Requirement: Return all the data, word for word.
Start
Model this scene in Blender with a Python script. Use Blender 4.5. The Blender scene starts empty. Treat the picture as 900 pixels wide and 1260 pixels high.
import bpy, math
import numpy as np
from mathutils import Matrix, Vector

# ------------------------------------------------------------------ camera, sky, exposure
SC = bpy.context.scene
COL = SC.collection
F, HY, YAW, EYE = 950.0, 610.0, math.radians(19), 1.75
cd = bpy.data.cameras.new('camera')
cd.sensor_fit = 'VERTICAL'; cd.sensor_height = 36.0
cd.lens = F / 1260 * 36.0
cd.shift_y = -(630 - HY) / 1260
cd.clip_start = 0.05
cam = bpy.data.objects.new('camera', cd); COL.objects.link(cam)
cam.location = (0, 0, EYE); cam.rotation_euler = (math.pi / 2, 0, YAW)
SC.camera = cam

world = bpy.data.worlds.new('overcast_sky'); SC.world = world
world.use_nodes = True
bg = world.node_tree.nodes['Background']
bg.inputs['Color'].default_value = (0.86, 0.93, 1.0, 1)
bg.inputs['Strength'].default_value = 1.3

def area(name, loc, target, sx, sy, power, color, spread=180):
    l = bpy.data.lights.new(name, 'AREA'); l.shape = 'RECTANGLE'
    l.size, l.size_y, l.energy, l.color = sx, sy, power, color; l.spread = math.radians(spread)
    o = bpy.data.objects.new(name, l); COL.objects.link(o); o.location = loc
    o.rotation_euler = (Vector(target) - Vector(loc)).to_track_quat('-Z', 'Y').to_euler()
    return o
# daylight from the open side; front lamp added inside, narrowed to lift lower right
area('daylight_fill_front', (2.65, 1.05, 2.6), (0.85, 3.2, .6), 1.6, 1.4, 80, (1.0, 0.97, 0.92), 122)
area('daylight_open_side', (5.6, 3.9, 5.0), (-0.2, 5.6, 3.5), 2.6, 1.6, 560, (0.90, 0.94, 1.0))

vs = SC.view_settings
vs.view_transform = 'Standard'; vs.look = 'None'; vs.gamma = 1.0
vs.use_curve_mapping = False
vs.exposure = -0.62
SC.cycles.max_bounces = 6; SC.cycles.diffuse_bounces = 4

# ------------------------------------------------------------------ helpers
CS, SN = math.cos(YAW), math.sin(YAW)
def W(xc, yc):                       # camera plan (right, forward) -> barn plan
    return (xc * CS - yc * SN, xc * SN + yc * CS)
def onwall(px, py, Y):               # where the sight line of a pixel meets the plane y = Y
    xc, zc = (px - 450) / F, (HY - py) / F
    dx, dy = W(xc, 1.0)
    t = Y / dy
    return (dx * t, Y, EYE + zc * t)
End
Answer to the exercise:
Model this scene in Blender with a Python script. Use Blender 4.5. The Blender scene starts empty. Treat the picture as 900 pixels wide and 1260 pixels high.
import bpy, math
import numpy as np
from mathutils import Matrix, Vector

# ------------------------------------------------------------------ camera, sky, exposure
SC = bpy.context.scene
COL = SC.collection
F, HY, YAW, EYE = 950.0, 610.0, math.radians(19), 1.75
cd = bpy.data.cameras.new('camera')
cd.sensor_fit = 'VERTICAL'; cd.sensor_height = 36.0
cd.lens = F / 1260 * 36.0
cd.shift_y = -(630 - HY) / 1260
cd.clip_start = 0.05
cam = bpy.data.objects.new('camera', cd); COL.objects.link(cam)
cam.location = (0, 0, EYE); cam.rotation_euler = (math.pi / 2, 0, YAW)
SC.camera = cam

world = bpy.data.worlds.new('overcast_sky'); SC.world = world
world.use_nodes = True
bg = world.node_tree.nodes['Background']
bg.inputs['Color'].default_value = (0.86, 0.93, 1.0, 1)
bg.inputs['Strength'].default_value = 1.3

def area(name, loc, target, sx, sy, power, color, spread=180):
    l = bpy.data.lights.new(name, 'AREA'); l.shape = 'RECTANGLE'
    l.size, l.size_y, l.energy, l.color = sx, sy, power, color; l.spread = math.radians(spread)
    o = bpy.data.objects.new(name, l); COL.objects.link(o); o.location = loc
    o.rotation_euler = (Vector(target) - Vector(loc)).to_track_quat('-Z', 'Y').to_euler()
    return o
# daylight from the open side; front lamp added inside, narrowed to lift lower right
area('daylight_fill_front', (2.65, 1.05, 2.6), (0.85, 3.2, .6), 1.6, 1.4, 80, (1.0, 0.97, 0.92), 122)
area('daylight_open_side', (5.6, 3.9, 5.0), (-0.2, 5.6, 3.5), 2.6, 1.6, 560, (0.90, 0.94, 1.0))

vs = SC.view_settings
vs.view_transform = 'Standard'; vs.look = 'None'; vs.gamma = 1.0
vs.use_curve_mapping = False
vs.exposure = -0.62
SC.cycles.max_bounces = 6; SC.cycles.diffuse_bounces = 4

# ------------------------------------------------------------------ helpers
CS, SN = math.cos(YAW), math.sin(YAW)
def W(xc, yc):                       # camera plan (right, forward) -> barn plan
    return (xc * CS - yc * SN, xc * SN + yc * CS)
def onwall(px, py, Y):               # where the sight line of a pixel meets the plane y = Y
    xc, zc = (px - 450) / F, (HY - py) / F
    dx, dy = W(xc, 1.0)
    t = Y / dy
    return (dx * t, Y, EYE + zc * t)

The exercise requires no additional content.